Despite Allen-Shinn's assertions to the contrary, he has failed to demonstrate that the district court abused its discretion in denying his motion to withdraw his plea based on the totality of the circumstances. See id. In particular, the record reflects that he received close assistance of counsel given that his attorney was available throughout the proceedings and Allen-Shinn expressed satisfaction with his counsel's performance. See Lord, 915 F.3d at 1016. His guilty plea was also knowing and voluntary as he confirmed that he understood the nature of the charges against him, the consequences of his plea, and the nature of the constitutional protections that he was waiving. See Strother, 977 F.3d at 445. Moreover, he waited more than one year before attempting to withdraw his plea, see Carr, 740 F.2d at 345, and he has not shown any abuse of discretion in the district court's finding that withdrawal would waste judicial resources and inconvenience the court, see Lord, 915 F.3d at 1015. Finally, as Allen-Shinn concedes, he has not asserted his innocence.
We also review a district court's decision not to hold an evidentiary hearing on a motion to withdraw a guilty plea for abuse of discretion. United States v. Harrison, 777 F.3d 227, 234 (5th Cir. 2015). While a defendant is not entitled to a hearing, "a hearing is required when the defendant alleges sufficient facts which, if proven, would justify relief." United States v. Powell, 354 F.3d 362, 370 (5th Cir. 2003) (internal quotation marks and citation omitted). Because Allen-Shinn failed to allege facts that would "clearly tip" the totality of the Carr factors in his favor, the district court did not abuse its discretion in failing to conduct an evidentiary hearing on the motion to withdraw. Harrison, 777 F.3d at 234 (internal quotation marks and citation omitted).
Finally, Allen-Shinn argues that he was deprived of his right to counsel when the district court treated his letter to the court as a pro se motion to withdraw his plea without going through the process to ensure that he was knowingly waiving his right to counsel and unequivocally requesting to proceed pro se.
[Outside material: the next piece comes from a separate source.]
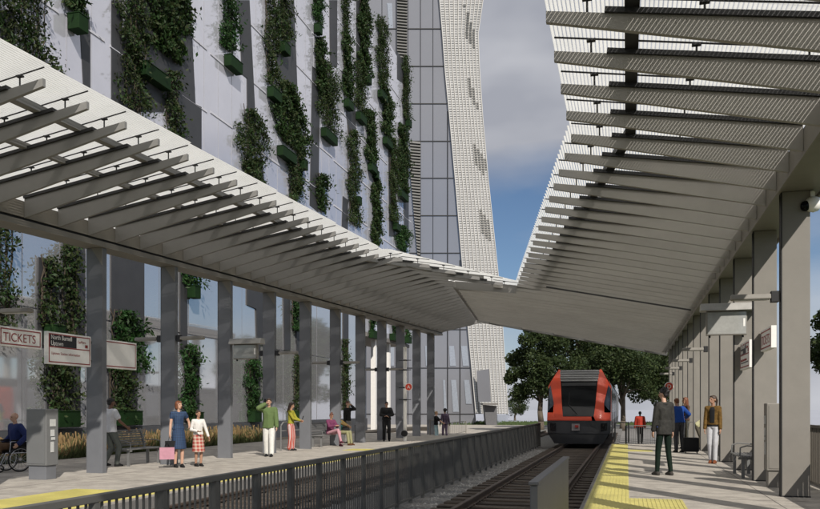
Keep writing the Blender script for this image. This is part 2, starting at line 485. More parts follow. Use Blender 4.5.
# eaves beams
for i, (ya, yb) in enumerate(zip([3] + colL[1:], colL[1:] + [47.4])):
    m = MB()
    za, zb = zaL(ya), zaL(yb)
    def sec(y, z, x0, x1, h0, h1): return [(xcL(y) + x0, y, h0 + z), (xcL(y) + x1, y, h0 + z), (xcL(y) + x1, y, h1 + z), (xcL(y) + x0, y, h1 + z)]
    def seg(x0, x1, h0, h1, mi=0):
        a = sec(ya, za, x0, x1, h0, h1); b = sec(yb - 0.004, zb, x0, x1, h0, h1)
        m.hexa([a[0], a[1], b[1], b[0], a[3], a[2], b[2], b[3]], mi)
    seg(-0.42, 0.135, 5.165, 5.285); seg(-0.42, 0.07, 5.345, 5.62); seg(-0.30, 0.10, 5.286, 5.344, 1)
    seg(0.135, 0.155, 5.335, 5.66)
    m.build('eaves_beam', [STEEL, DARKST], LC)
m = MB(); m.box(2.30, 2.95, 0, 50.5, 4.855, 5.0); m.box(2.34, 2.9, 0, 50.5, 5.001, 5.06, 1); m.box(2.215, 2.235, 0, 50.5, 4.70, 5.05); m.box(2.236, 2.29, 0, 50.5, 4.82, 4.90, 1)
m.box(2.96, 2.99, 0, 50.5, 4.80, 5.2)
m.build('eaves_beam', [STEEL, DARKST], RC)

yl = 3.12
while yl < 47.0:
    rafter(LC, xcL(yl) + 0.16, (xeL(yl) - 0.05) if not 30.3 < yl < 31.6 else -6.8, yl, zL, 0.38, 0.115, 1)
    yl += 0.955
yr = 11.4 - 0.97 * 9
JOINT = []
while yr < 51.5:
    xt = xeR(yr) + 0.05 if yr < 46 else (yr - 46) / 0.55 - 8.3
    if 30.3 < yr < 31.6: xt = -5.0
    if xt < 1.9:
        r = rafter(RC, 2.21, xt, yr, zR, 0.33, 0.115 if yr < 31 else 0.26, -1)
        if abs(yr - 28.9) < 0.5:
            s = MB(); s.beam((2.1, yr - 0.09, zR(2.1) - 0.34), (xt + 1, yr - 0.09, zR(xt + 1) - 0.14), 0.05, 0.05); s.build('movement_joint', DARKST, RC)
    yr += 0.97

# purlins that follow the roof edge
for (par, xe, zf, off, ys) in ((LC, xeL, zL, -0.95, [2.0, 9, 25.3, 30.0]), (RC, xeR, zR, 0.92, [0.5, 12.4, 30.0])):
    for a, b in zip(ys[:-1], ys[1:]):
        m = MB(); pa = (xe(a) + off, a, zf(xe(a) + off, a) + 0.105); pb = (xe(b) + off, b, zf(xe(b) + off, b) + 0.105)
        m.beam(pa, pb, 0.15, 0.11); m.build('purlin', STEEL_B if par is LC else DARKST, par)
m = MB(); m.beam((xcL(12) + 1.7, 3, zL(xcL(3) + 1.7, 3) + .1), (xcL(43) + 1.7, 43, zL(xcL(43) + 1.7, 43) + .1), 0.1, 0.1)
m.build('purlin', STEEL_B, LC)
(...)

No specific showing of prejudice is required to establish a Sixth Amendment violation when a criminal defendant is denied assistance of counsel during a critical stage of the proceedings. United States v. Cronic, 466 U.S. 648, 658-59 (1984).
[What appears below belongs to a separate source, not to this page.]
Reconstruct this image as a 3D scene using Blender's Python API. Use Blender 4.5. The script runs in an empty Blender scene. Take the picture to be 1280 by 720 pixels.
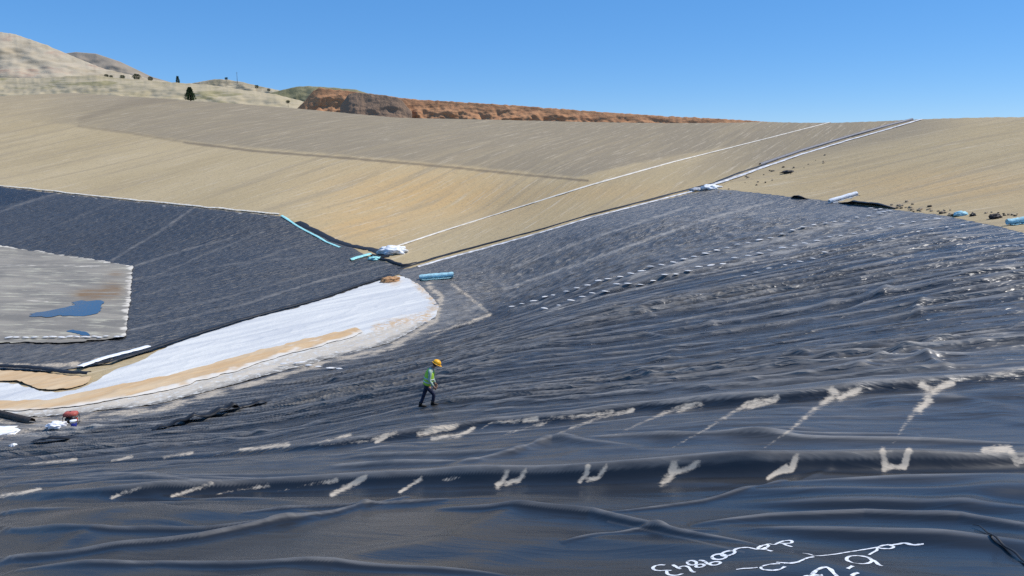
import bpy, bmesh, math, random
import numpy as np
from mathutils import Vector, Matrix
R = math.radians
random.seed(7)
SC = bpy.context.scene
COL = SC.collection

# ------------------------------------------------------------------ camera
ZC = 14.5                       # eye height above the valley floor (floor is z = 0)
FPX, HOR = 924.0, 190.0         # focal length and eye level, in pixels of the 1280 wide photo
PITCH = math.atan((360 - HOR) / FPX)
cam_d = bpy.data.cameras.new('camera')
cam = bpy.data.objects.new('camera', cam_d)
COL.objects.link(cam)
cam.location = (0, 0, ZC)
cam.rotation_euler = (math.pi / 2 - PITCH, 0, 0)
cam_d.sensor_width = 36.0
cam_d.lens = 36.0 * FPX / 1280
cam_d.clip_start, cam_d.clip_end = 0.1, 12000
SC.camera = cam

# ------------------------------------------------------------------ sky, sun, exposure
SUN_EL, SUN_AZ = R(55), R(80)   # azimuth clockwise from +Y (the viewing direction)
world = bpy.data.worlds.new('World')
SC.world = world
world.use_nodes = True
wn = world.node_tree.nodes
wl = world.node_tree.links
bg = wn['Background']
sky = wn.new('ShaderNodeTexSky')
sky.sky_type = 'NISHITA'
sky.sun_disc = False
sky.sun_elevation, sky.sun_rotation = SUN_EL, SUN_AZ
sky.altitude, sky.air_density, sky.dust_density, sky.ozone_density = 2200, 1.0, 0.0, 5.0
hs = wn.new('ShaderNodeHueSaturation')
hs.inputs['Saturation'].default_value = 1.2
hs.inputs['Value'].default_value = 1.08
wl.new(sky.outputs[0], hs.inputs['Color'])
mxs = wn.new('ShaderNodeMix'); mxs.data_type = 'RGBA'
mxs.inputs[0].default_value = 0.45
mxs.inputs[7].default_value = (0.95, 3.1, 7.3, 1)
wl.new(hs.outputs[0], mxs.inputs[6]); wl.new(mxs.outputs[2], bg.inputs['Color'])
bg.inputs['Strength'].default_value = 0.12
sd = bpy.data.lights.new('sun', 'SUN')
sd.energy, sd.angle, sd.color = 4.6, R(0.5), (1.0, 0.95, 0.88)
sun = bpy.data.objects.new('sun', sd)
COL.objects.link(sun)
sdir = Vector((math.sin(SUN_AZ) * math.cos(SUN_EL), math.cos(SUN_AZ) * math.cos(SUN_EL), math.sin(SUN_EL)))
sun.rotation_euler = (-sdir).to_track_quat('-Z', 'Y').to_euler()
sun.location = sdir * 200
vs = SC.view_settings
vs.view_transform, vs.look, vs.exposure, vs.gamma = 'Standard', 'None', 0.0, 1.0
vs.use_curve_mapping = False
SC.cycles.use_denoising = False
SC.cycles.max_bounces, SC.cycles.diffuse_bounces, SC.cycles.glossy_bounces = 5, 3, 3

# ------------------------------------------------------------------ maths of the site
def pix_dir(u, v):
    a, b = (np.asarray(u, float) - 640) / FPX, (360 - np.asarray(v, float)) / FPX
    cp, sp = math.cos(PITCH), math.sin(PITCH)
    return np.stack([a, cp + b * sp, -sp + b * cp], -1)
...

Assuming arguendo that Allen-Shinn's motion to withdraw his plea was a critical stage of the criminal process at which the Sixth Amendment right to counsel attached, see United States v. Minor, 714 F.3d 319, 321 n.1 (5th Cir. 2013), he nevertheless "did not suffer from an absence of counsel" as he "was represented throughout the pertinent proceedings," id. at 322. In fact, retained counsel was present during the hearing at which the motion to withdraw was considered, and Allen-Shinn confirmed that he wished for that counsel to continue to represent him both before and after the district court addressed his request to withdraw his plea. Moreover, the record reflects that counsel advised Allen-Shinn that withdrawing his plea to pursue a motion to suppress lacked a good faith basis in law or fact and that, even if the search were invalid, there would still be sufficient evidence in support of his conviction. Significantly, counsel has no obligation to file frivolous motions. See Koch v. Puckett, 907 F.2d 524, 527 (5th Cir. 1990).
In substance, Allen-Shinn's argument is an allegation of ineffective assistance of counsel. See Minor, 714 F.3d at 322. We generally do not review on direct appeal claims of ineffective assistance of counsel that were not raised in the district court because there was no opportunity "to develop the record on the merits of the allegations." United States v. Cantwell, 470 F.3d 1087, 1091 (5th Cir. 2006) (citation omitted). Since Allen-Shinn's ineffective assistance claim was not "previously presented to the trial court," it "should not be litigated on direct appeal." United States v. Isgar, 739 F.3d 829, 841 (5th Cir. 2014) (citation omitted). We therefore decline to consider this claim without prejudice to collateral review.
In light of the foregoing, the judgment is AFFIRMED.
[*] This opinion is not designated for publication. See 5TH CIR. R. 47.5.